Ocean

Searching for sea legs: an essay on sailing in the Maldives

21st November 2015

For whatever we lose (like a you or a me)

It’s always ourselves that we find in the sea

E.E. Cummings


 

Finding your sea legs takes a few goes. Stepping awkwardly off the jetty, you fear getting wedged between hull and dock. Your sense of balance flees. But then, up anchor and cruise, and you find there is something reassuring about that gentle rocking – that swaying cadence – which even the most faltering of steps are not immune to. The sea’s ageless rhythm creeps in through the toes from the hot timber deck, stripped of varnish by sun and salt. It loosens a foot’s excessive grip. It lulls the fear of falling.

You quickly learn the shapes of the boat. Stiff metal cables cut sharp triangles through the air. Taut, smooth rigging casts hard shadows upon the awning. Glossy, oblong buoys, anchors and piles of discarded shoes become the landmarks of a portable world. The secure camber of the bow mirrors the convex arch of the billowing sails.

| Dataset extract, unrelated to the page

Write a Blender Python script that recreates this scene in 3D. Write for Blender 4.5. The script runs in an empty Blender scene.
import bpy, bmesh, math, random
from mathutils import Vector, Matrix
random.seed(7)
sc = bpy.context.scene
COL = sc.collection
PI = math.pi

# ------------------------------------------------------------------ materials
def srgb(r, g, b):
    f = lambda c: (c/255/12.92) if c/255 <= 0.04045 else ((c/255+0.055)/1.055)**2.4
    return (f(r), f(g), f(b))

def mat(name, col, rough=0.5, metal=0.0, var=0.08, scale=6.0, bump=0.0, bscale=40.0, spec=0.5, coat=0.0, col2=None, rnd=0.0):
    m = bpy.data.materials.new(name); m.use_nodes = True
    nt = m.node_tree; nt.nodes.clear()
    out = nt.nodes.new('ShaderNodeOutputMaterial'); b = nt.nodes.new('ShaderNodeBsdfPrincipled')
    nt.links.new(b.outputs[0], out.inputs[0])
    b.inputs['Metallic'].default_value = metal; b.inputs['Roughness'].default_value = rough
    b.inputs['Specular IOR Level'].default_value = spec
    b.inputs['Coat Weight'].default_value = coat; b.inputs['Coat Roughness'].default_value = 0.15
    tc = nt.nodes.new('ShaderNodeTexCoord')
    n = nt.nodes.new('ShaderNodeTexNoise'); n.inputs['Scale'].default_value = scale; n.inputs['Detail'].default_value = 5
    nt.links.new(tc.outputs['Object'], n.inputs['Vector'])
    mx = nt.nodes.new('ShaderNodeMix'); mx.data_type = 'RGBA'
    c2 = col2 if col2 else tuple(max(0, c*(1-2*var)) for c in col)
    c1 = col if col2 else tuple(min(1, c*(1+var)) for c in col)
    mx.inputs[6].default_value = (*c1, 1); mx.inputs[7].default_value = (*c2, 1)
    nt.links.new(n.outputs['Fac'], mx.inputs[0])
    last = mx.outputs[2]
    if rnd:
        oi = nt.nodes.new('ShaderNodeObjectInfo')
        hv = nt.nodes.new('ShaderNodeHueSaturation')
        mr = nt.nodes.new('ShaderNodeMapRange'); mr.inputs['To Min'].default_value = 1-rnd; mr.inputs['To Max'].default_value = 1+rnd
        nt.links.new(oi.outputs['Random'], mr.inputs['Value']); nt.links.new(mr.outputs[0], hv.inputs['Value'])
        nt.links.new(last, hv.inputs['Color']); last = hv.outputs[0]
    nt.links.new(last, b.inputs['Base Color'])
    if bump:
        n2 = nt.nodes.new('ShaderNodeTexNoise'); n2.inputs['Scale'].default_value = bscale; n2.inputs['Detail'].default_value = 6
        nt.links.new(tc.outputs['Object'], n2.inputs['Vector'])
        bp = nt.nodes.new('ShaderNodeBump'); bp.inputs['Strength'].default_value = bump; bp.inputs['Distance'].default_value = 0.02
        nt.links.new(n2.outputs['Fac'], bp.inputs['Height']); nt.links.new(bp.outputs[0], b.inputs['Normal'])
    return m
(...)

And in all directions, the world is sliced in half by the spirit level horizon.

Sails. That most ancient means of propulsion. The engine cuts off, the sails are hoisted and the wind claps them loudly into shape. Freedom. The wind was once the master of movement in this country. Its absence meant enforced inertia, its presence liberty. The vestiges of its tyranny are now undetectable. It is relentless hair in your mouth and gentle maelstroms round your ankles. It is instant relief on a sticky nape.

Forget all else. Let two legs dangle either side of the bowsprit and squint at the glamorous sea. Hold your breath. Dive, splash, swim, repeat. That full-body tired that only the sea brings allows half-sleep to creep in. Social graces amongst strangers evaporate and you curl like a church mouse at the stern.

Peace arrives inconspicuously. First in muscles and then in mind. Bodies stretch out and soften. Conversations slow, thoughts evaporate. A lullaby of hush, hush, hush as the hull parts the water expels all contemplations that are beyond the present.

Time passes differently at sea. The references are less familiar. Its indicators are colour and light. A fireball sun sits opposite a day moon. Afternoons stretch out endlessly but are met with abrupt, equatorial dusks. The water changes colour continually. At times, either side of the boat is a different ocean. Peacock indigo, charcoal grey, inky blue-black. Clouds configure, shift endlessly and settle into a faintly saccharine sunset.

Salty skin, knotted hair, tar on your shoes. A sailor’s legacy. Your heads swims as you finally walk on firm soil.

Your sea legs had found you and you hadn’t noticed.